### EXERCISE
Reproduce exactly the lines below, from the first one through the line containing "COL = sc.collection", and omit any pictures.

### COLLECTED MATERIAL
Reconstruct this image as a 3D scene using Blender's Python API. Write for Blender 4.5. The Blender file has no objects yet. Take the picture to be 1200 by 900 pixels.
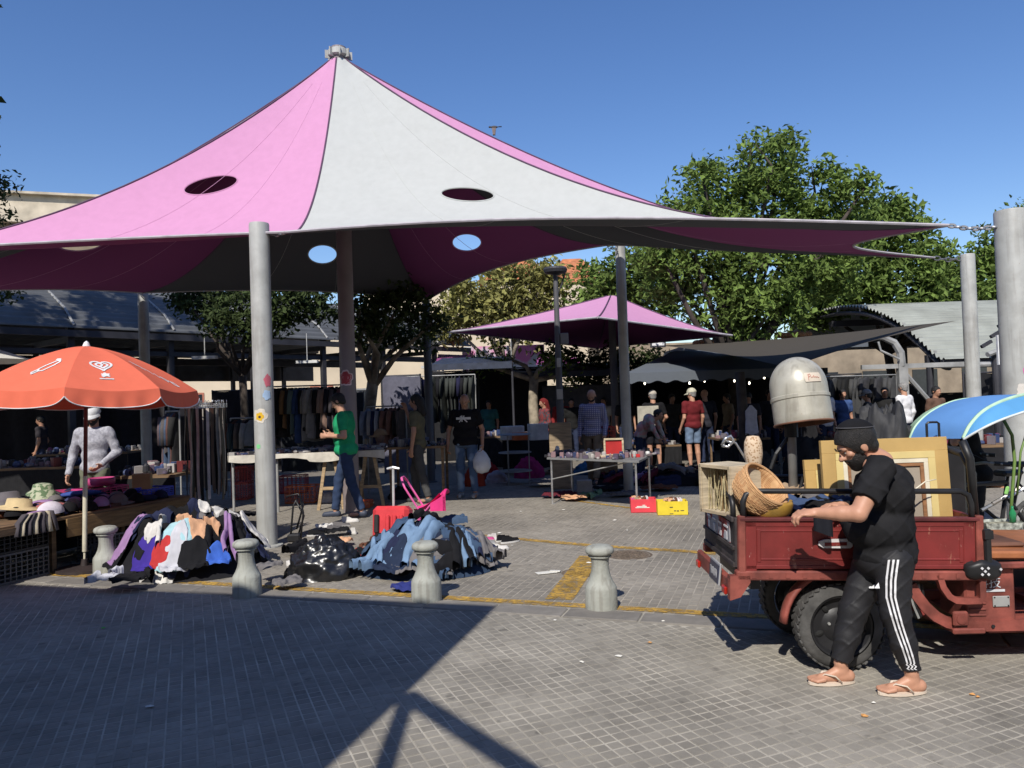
import bpy, math, random, hashlib
import numpy as np
from mathutils import Vector, Matrix, Euler
R = math.radians
rnd = random.Random(7)
sc = bpy.context.scene
COL = sc.collection

# ---------------------------------------------------------------- camera, sky, sun, exposure
F = 900.0; H = 1.70; ROLL = R(1.9); PITCH = R(1.15)
_f = np.array([0, math.cos(PITCH), math.sin(PITCH)])
_u0 = np.cross(np.array([1.0, 0, 0]), _f)
_r = math.cos(ROLL) * np.array([1.0, 0, 0]) - math.sin(ROLL) * _u0
_u = math.sin(ROLL) * np.array([1.0, 0, 0]) + math.cos(ROLL) * _u0
cam = bpy.data.cameras.new('camera'); camo = bpy.data.objects.new('camera', cam); COL.objects.link(camo)
m = Matrix.Identity(4)
for i in range(3):
    m[i][0] = _r[i]; m[i][1] = _u[i]; m[i][2] = -_f[i]
m[2][3] = H
camo.matrix_world = m
cam.sensor_width = 36; cam.lens = F / 1200 * 36; cam.clip_start = 0.05; cam.clip_end = 2000
sc.camera = camo
SUN_AZ = R(16.0); SUN_EL = R(43.5)          # light travels towards (+sin, +cos)
SDIR = Vector((math.sin(SUN_AZ) * math.cos(SUN_EL), math.cos(SUN_AZ) * math.cos(SUN_EL), -math.sin(SUN_EL)))
w = bpy.data.worlds.new('World'); sc.world = w; w.use_nodes = True
nt = w.node_tree; bg = nt.nodes['Background']
sky = nt.nodes.new('ShaderNodeTexSky'); sky.sky_type = 'NISHITA'; sky.sun_disc = False
sky.sun_elevation = SUN_EL; sky.sun_rotation = math.pi + SUN_AZ
sky.air_density = 1.0; sky.dust_density = 0.4; sky.ozone_density = 2.2; sky.altitude = 50
hsv = nt.nodes.new('ShaderNodeHueSaturation'); hsv.inputs['Saturation'].default_value = 1.22; hsv.inputs['Hue'].default_value = 0.511; nt.links.new(sky.outputs[0], hsv.inputs['Color'])
nt.links.new(hsv.outputs[0], bg.inputs[0]); bg.inputs[1].default_value = 0.14
sl = bpy.data.lights.new('sun', 'SUN'); sl.energy = 5.0; sl.angle = R(0.53); sl.color = (1.0, 0.95, 0.87)
so = bpy.data.objects.new('sun', sl); COL.objects.link(so)
so.rotation_euler = SDIR.to_track_quat('-Z', 'Y').to_euler(); so.location = (0, 0, 30)
sc.view_settings.view_transform = 'Standard'; sc.view_settings.look = 'None'
sc.view_settings.exposure = 0.0; sc.view_settings.gamma = 1.0

def P(x, y, Y):
    d = _f * F + _r * (x - 600) + _u * (450 - y)
    return Vector(np.array([0, 0, H]) + d * (Y / d[1]))
def G(x, y, h=0.0):
    d = _f * F + _r * (x - 600) + _u * (450 - y)
    return Vector(np.array([0, 0, H]) + d * ((h - H) / d[2]))

# ---------------------------------------------------------------- mesh builder
class MB:
    def __init__(s): s.v = []; s.f = []
    def add(s, vs, fs):
        n = len(s.v); s.v.extend([tuple(p) for p in vs]); s.f.extend([tuple(i + n for i in q) for q in fs]); return s
    def box(s, c, size, rot=None, bev=0.0):
        hx, hy, hz = size[0] / 2, size[1] / 2, size[2] / 2
        if bev <= 0:
            vs = [Vector((x, y, z)) for x in (-hx, hx) for y in (-hy, hy) for z in (-hz, hz)]
            fs = [(0, 1, 3, 2), (4, 6, 7, 5), (0, 4, 5, 1), (2, 3, 7, 6), (0, 2, 6, 4), (1, 5, 7, 3)]
        else:
            b = min(bev, hx, hy, hz) ; vs = []; idx = {}
            for sx in (-1, 1):
                for sy in (-1, 1):
                    for sz in (-1, 1):
                        for ax in range(3):
                            p = [sx * (hx - b), sy * (hy - b), sz * (hz - b)]
                            p[ax] = (sx * hx, sy * hy, sz * hz)[ax]
                            idx[(sx, sy, sz, ax)] = len(vs); vs.append(Vector(p))
            fs = []
            for ax in range(3):
                o1, o2 = [(1, 2), (2, 0), (0, 1)][ax]
                for sg in (-1, 1):
                    q = []
                    for a, b2 in ((-1, -1), (1, -1), (1, 1), (-1, 1)):
                        t = [0, 0, 0]; t[ax] = sg; t[o1] = a; t[o2] = b2; q.append(idx[(*t, ax)])
                    fs.append(tuple(q if sg > 0 else q[::-1]))
            for ax in range(3):   # edges along ax
                o1, o2 = [(1, 2), (2, 0), (0, 1)][ax]
                for a in (-1, 1):
                    for b2 in (-1, 1):
                        t = [0, 0, 0]; t[o1] = a; t[o2] = b2
                        t0 = list(t); t0[ax] = -1; t1 = list(t); t1[ax] = 1
                        q = [idx[(*t0, o1)], idx[(*t1, o1)], idx[(*t1, o2)], idx[(*t0, o2)]]
                        fs.append(tuple(q if a * b2 < 0 else q[::-1]))
            for sx in (-1, 1):
                for sy in (-1, 1):
                    for sz in (-1, 1):
                        q = [idx[(sx, sy, sz, 0)], idx[(sx, sy, sz, 1)], idx[(sx, sy, sz, 2)]]
                        fs.append(tuple(q if sx * sy * sz > 0 else q[::-1]))
        if rot is not None: vs = [rot @ p for p in vs]
        c = Vector(c); return s.add([p + c for p in vs], fs)
    def tube(s, pts, r, n=8, cap=True, flat=1.0):
        pts = [Vector(p) for p in pts]; rs = r if isinstance(r, (list, tuple)) else [r] * len(pts)
        vs = []; up = None
        for i, p in enumerate(pts):
            d = (pts[min(i + 1, len(pts) - 1)] - pts[max(i - 1, 0)]).normalized()
            if up is None:
                up = Vector((0, 0, 1)) if abs(d.z) < 0.9 else Vector((1, 0, 0))
            a = d.cross(up).normalized(); b = a.cross(d).normalized(); up = b
            for k in range(n):
                t = 2 * math.pi * k / n
                vs.append(p + (a * math.cos(t) + b * math.sin(t) * flat) * rs[i])
        fs = []
        for i in range(len(pts) - 1):
            for k in range(n):
                fs.append((i * n + k, (i + 1) * n + k, (i + 1) * n + (k + 1) % n, i * n + (k + 1) % n))
        if cap: fs.append(tuple(range(n))); fs.append(tuple(range((len(pts) - 1) * n, len(pts) * n))[::-1])
        return s.add(vs, fs)
    def cyl(s, a, b, r0, r1=None, n=12): return s.tube([a, b], [r0, r0 if r1 is None else r1], n)
    def lathe(s, prof, n=20, mat=None, c=(0, 0, 0), cap=True, wob=None):
        vs = []; c = Vector(c)
        for j, (r, z) in enumerate(prof):
            for k in range(n):
                t = 2 * math.pi * k / n; rr = r * (1 if wob is None else wob(t, j))
                p = Vector((rr * math.cos(t), rr * math.sin(t), z))
                vs.append((mat @ p if mat is not None else p) + c)
        fs = []
        for j in range(len(prof) - 1):
            for k in range(n): fs.append((j * n + k, j * n + (k + 1) % n, (j + 1) * n + (k + 1) % n, (j + 1) * n + k))
        if cap: fs.append(tuple(range(n))[::-1]); fs.append(tuple(range((len(prof) - 1) * n, len(prof) * n)))
        return s.add(vs, fs)
    def grid(s, fn, nu, nv, closeu=False):
        vs = [fn(i / nu, j / nv) for j in range(nv + 1) for i in range(nu + (0 if closeu else 1))]
        wd = nu if closeu else nu + 1; fs = []
        for j in range(nv):
            for i in range(nu):
                a = j * wd + i; b = j * wd + (i + 1) % wd; fs.append((a, b, b + wd, a + wd))
        return s.add(vs, fs)
    def prism(s, poly, z0, z1, mat=None):
        n = len(poly); vs = [Vector((x, y, z0)) for x, y in poly] + [Vector((x, y, z1)) for x, y in poly]
        if mat is not None: vs = [mat @ p for p in vs]
        return s.add(vs, [tuple(range(n))[::-1], tuple(range(n, 2 * n))] + [(i, (i + 1) % n, n + (i + 1) % n, n + i) for i in range(n)])
    def ell(s, c, r, n=12, m=8, rot=None):
        c = Vector(c); r = (r, r, r) if isinstance(r, (int, float)) else r
        vs = []; fs = []
        for j in range(1, m):
            ph = math.pi * j / m
            for k in range(n):
                t = 2 * math.pi * k / n; vs.append(Vector((r[0] * math.sin(ph) * math.cos(t), r[1] * math.sin(ph) * math.sin(t), -r[2] * math.cos(ph))))
        vs.append(Vector((0, 0, -r[2]))); vs.append(Vector((0, 0, r[2])))
        for j in range(m - 2):
            for k in range(n): fs.append((j * n + k, j * n + (k + 1) % n, (j + 1) * n + (k + 1) % n, (j + 1) * n + k))
        b = len(vs) - 2
        for k in range(n): fs.append((b, (k + 1) % n, k)); fs.append((b + 1, (m - 2) * n + k, (m - 2) * n + (k + 1) % n))
        if rot is not None: vs = [rot @ p for p in vs]
        return s.add([p + c for p in vs], fs)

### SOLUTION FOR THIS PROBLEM
Reconstruct this image as a 3D scene using Blender's Python API. Write for Blender 4.5. The Blender file has no objects yet. Take the picture to be 1200 by 900 pixels.
import bpy, math, random, hashlib
import numpy as np
from mathutils import Vector, Matrix, Euler
R = math.radians
rnd = random.Random(7)
sc = bpy.context.scene
COL = sc.collection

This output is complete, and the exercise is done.